The Bofors scandal led to the ouster of Rajiv Gandhi and some years later, P.V. Narasimha Rao faced allegations of accepting a crore of rupees from stockbroker and conman Harshad Mehta. Mehta’s lawyer had claimed that he had paid the money to the Prime Minister’s Office, and a Congress MP along with his son, a prominent industrialist, were aware of the transaction. According to Mehta, he had stashed the money in two suitcases and it was transferred from his suite at the Holiday Inn to the PMO. Rao’s office assertively denied the accusation stating that no money had been received from Mehta. The stockbroker, while languishing in jail, passed away. However, there remained wide speculation on how some powerful persons benefited by maintaining their silence and, thus, receiving government patronage. 

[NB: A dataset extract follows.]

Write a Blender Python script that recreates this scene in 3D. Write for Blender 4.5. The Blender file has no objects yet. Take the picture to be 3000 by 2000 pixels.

The Satyam scam took the financial institutions by surprise and exposed many fault lines in their functioning. Subsequently, in another instance, the 2G saga proved to be a damp squib after a CBI judge concluded that there was no rip off while acquitting the accused persons including former Union minister A. Raja.

Questions have been raised on how bureaucrats oblige their political masters and themselves by bending rules to generously disburse the tax-payers’ money. The timing of the Nirav Modi case, in all probability is likely to hurt the present government, given that the public perception in this matter is against it. Therefore, the immediacy of the hour for the Centre is to clear the air. Between us.